Tuesday, October 14, 2008

Some corporate-speak

Corporations make up words and terms to try to sound more serious and significant. College students are taught to do this also, come to think of it.

Take these sentences from the following article. Can we express this more succintly and simpler?

“We were adversely impacted by continued weakness in the U.S. liquid refreshment beverage category, which resulted in disappointing performance in our domestic beverage business. We are taking important steps to revitalize our beverage portfolio.”

How about .. " We sold less soda than we expected, but we hope to sell more soda next quarter".

And isn't there some redundancy in the term 'liquid refreshment beverage category' . Aren't liquid refreshments also beverages, and vice versa?

But would the board of directors pay this woman multi-millions to be the CEO if she spoke like this ?


October 14, 2008, 7:32 am

Pepsi cutting back

Pepsico (PEP) is cutting back. The Purchase, N.Y., drinks-and-snacks conglomerate posted softer-than-expected third-quarter earnings Tuesday and set plans to cut 3,300 jobs as the economic slowdown and changing consumer tastes hit soda sales. Pepsi made $1.56 billion, or 99 cents a share, for the quarter ended Sept. 30, down from the year-ago $1.74 billion, or $1.06 a share. Excluding certain costs, earnings were $1.06 a share in the latest quarter, 2 cents shy of the Thomson Financial analyst consensus estimate.

“In the third quarter, our worldwide snacks and international beverage businesses performed well once again,” said CEO Indra Nooyi. “We were adversely impacted by continued weakness in the U.S. liquid refreshment beverage category, which resulted in disappointing performance in our domestic beverage business. We are taking important steps to revitalize our beverage portfolio.”

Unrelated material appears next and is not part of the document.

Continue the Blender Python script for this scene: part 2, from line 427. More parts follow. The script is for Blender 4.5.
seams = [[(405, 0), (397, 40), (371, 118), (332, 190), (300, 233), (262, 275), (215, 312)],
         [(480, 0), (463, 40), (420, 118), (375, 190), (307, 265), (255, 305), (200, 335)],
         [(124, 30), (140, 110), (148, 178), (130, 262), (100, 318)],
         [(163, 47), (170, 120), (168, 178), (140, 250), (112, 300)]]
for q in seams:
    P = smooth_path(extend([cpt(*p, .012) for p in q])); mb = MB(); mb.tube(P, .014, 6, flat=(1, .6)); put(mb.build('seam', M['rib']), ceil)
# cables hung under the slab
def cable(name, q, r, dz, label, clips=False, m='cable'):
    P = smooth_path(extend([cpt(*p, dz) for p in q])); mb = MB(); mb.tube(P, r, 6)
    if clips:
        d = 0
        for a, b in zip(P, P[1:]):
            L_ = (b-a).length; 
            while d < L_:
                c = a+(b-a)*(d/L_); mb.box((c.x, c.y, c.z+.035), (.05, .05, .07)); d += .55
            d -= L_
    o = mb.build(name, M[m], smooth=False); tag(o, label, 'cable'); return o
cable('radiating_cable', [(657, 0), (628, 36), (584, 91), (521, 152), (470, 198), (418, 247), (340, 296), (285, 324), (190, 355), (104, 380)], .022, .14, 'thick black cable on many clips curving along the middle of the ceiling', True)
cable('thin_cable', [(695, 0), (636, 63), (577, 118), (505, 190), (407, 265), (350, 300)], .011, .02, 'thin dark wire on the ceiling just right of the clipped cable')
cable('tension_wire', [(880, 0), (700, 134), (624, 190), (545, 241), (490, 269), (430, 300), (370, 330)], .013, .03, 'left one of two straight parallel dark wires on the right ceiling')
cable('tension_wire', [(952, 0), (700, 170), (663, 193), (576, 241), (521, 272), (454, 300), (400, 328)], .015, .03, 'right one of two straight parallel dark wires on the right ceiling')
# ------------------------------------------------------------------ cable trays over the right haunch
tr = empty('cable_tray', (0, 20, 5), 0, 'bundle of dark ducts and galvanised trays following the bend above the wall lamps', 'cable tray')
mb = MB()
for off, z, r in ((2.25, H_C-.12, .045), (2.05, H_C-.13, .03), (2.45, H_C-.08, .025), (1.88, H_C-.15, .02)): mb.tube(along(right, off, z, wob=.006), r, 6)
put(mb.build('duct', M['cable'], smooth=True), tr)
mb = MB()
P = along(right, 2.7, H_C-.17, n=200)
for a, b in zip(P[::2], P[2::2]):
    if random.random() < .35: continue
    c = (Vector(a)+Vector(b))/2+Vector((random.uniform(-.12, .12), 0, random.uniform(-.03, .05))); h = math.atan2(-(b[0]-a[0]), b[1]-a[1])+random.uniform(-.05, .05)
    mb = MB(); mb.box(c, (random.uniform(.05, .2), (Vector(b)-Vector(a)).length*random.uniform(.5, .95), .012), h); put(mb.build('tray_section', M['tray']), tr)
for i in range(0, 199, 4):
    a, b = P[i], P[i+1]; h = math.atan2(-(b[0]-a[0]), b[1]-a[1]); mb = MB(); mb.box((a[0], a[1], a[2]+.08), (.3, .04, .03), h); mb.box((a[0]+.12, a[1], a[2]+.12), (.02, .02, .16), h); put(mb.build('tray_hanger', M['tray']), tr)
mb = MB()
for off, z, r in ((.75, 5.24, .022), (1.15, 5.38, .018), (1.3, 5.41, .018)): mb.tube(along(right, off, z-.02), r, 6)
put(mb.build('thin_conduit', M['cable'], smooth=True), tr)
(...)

Pepsi will close six plants and cut 2% of jobs worldwide in a plan that aims to produce pretax savings of $1.2 billion. The company said it expects to make $3.67 or $3.68 a share for 2008, 6 cents below the Thomson Financial target, due in part to the recent surge in the value of the dollar, which reduces the company’s overseas profits. But Pepsi said it wouldn’t offer any guidance for next year till it posts fourth-quarter numbers in January, citing “macro economic turbulence and volatility in the currency markets.”